Daniel Oksenberg's exhibition "Sweaty Grips,'" at Maya Gallery in Tel Aviv (curator: Sagie Azoulay) featured four sculptures made out of basic materials cut into simple shapes: painted plywood disks, hand-shaped unpainted plywood, jute ropes, cut sheet metal, and paint. The four sculptures, as well as the materials they are made of and their content, bring to mind the Four Elements – fire, earth, air, and water – pre-scientific theories developed by the ancient Greeks to explain all materials' structural elements.
The four elements also appeared as a conceptual and semantic foundation for explaining real events. In Hellenic astrology, fire, earth, air, and water are the elements that define the signs of the zodiac, the planets, and the houses of the horoscope. Throughout history, the elements have been integrated into Western culture and appeared in Western astrology and tarot cards. In Hebrew, the word mazal (luck and chance) means a planet but also fate. In the Hellenic context, the fate of a substance or an event is mostly a question of its elements' composition. In "Sweaty Grips," marking the four elements with painting and sculpture connects the works to games of chance and to fate.
At the entrance to the gallery was the work Double or Nothing (the Gambler), consisting of a mound of small, colorful plywood disks that spilled to the floor from a corner. Two bare plywood hands were set on top of the mound, suggesting the gathering of loot, or perhaps its dispersion, as if trying to grab or hold a huge amount of chips won in a game of roulette. On each disk there was a different painting: numbers, stars, card signs, yin-and-yang symbols, hearts, spider webs, and other colorful signs and ornaments. In tarot cards, images of chips and coins are associated with the element of earth, which is recalled by the proximity of the sculpture to the floor.
The fire element was evident in Cherry Bomb, named after the kind of fireworks made of colorful balls containing ignitable material connected to a taut fuse. In the work, the volatile balls are represented by two large disks with jute ropes woven into their edges. The ropes are knotted together at the top, connecting a long, thin, curved metal strip to an unpainted plywood hand touching the floor. It is a tension-evoking structure, like a spring or a lighter or an insect about to sting. The two disks are unpainted on the side hidden from the viewer's gaze. On the visible side, a headless dragon is depicted.

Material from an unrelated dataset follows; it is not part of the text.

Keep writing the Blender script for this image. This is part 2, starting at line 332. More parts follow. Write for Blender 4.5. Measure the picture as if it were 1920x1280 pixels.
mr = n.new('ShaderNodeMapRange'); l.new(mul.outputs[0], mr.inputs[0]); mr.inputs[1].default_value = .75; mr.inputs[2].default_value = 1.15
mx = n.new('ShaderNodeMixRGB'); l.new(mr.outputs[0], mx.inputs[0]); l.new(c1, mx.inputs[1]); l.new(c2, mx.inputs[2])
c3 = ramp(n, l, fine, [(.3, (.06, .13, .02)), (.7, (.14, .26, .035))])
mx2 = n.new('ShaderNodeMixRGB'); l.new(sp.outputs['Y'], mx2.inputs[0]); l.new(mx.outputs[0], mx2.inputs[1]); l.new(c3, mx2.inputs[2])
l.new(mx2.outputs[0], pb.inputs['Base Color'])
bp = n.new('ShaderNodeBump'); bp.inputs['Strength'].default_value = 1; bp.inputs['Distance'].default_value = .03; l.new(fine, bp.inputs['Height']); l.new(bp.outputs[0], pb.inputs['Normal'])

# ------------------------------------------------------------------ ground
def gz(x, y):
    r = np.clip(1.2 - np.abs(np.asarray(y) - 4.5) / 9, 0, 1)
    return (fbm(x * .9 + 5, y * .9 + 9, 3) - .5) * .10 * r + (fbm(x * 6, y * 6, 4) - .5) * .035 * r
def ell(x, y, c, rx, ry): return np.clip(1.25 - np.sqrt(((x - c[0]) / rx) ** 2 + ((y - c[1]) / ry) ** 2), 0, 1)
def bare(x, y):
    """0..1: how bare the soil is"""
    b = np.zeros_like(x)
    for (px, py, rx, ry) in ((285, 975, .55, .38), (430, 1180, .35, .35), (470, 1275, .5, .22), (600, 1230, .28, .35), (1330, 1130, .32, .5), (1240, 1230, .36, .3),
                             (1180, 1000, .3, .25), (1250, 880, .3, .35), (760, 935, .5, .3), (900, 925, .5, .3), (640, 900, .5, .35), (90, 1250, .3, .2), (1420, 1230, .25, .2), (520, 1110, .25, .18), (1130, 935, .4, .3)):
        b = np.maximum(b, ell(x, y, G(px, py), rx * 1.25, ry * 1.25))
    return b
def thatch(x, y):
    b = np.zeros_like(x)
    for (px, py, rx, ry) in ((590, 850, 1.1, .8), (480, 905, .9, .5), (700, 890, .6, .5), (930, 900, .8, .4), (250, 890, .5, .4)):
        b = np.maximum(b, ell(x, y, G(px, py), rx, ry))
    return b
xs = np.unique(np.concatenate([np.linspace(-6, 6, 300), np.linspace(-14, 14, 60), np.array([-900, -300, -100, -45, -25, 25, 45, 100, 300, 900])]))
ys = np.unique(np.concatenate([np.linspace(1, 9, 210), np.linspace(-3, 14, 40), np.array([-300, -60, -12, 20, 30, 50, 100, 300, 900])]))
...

Just as the paintings on the disks in The Gambler stand for the earth element in the coins, the element of fire is represented here by a green dragon against a red background. Its hands curl sideways; it reminds us of a flame. Perhaps the missing head underlines the notion of "losing one's head," getting carried away with rising emotions.
In The Juggler, the bare plywood hands are positioned like supports on both sides of a wooden stand holding disks with holes in their centers: they are like nuts used in building and construction to hold the bolt while it is inserted into a piece of wood, to avoid trauma to the wood and to keep the parts of the structure well tightened. The plywood nuts are large, painted in oil and industrial paints, and tied together with rope, like juggler's balls frozen in mid-air. The ropes are prominent, same as in Cherry Bomb, drawing attention as the dominant, weighty materials of the structure in two ways: as limbs holding the nuts in place – the nuts' meaning and function are not clear – and also in their visual role as the organizers of the composition. Here Oksenberg used painting to point to the element of air: runs and stains spread over the painted surfaces and blended as if a blast of air had flattened and scrambled them. Or perhaps the fluid paints have run together after the disks were hung facing different ways in the open air – the very same air that captured the flying balls.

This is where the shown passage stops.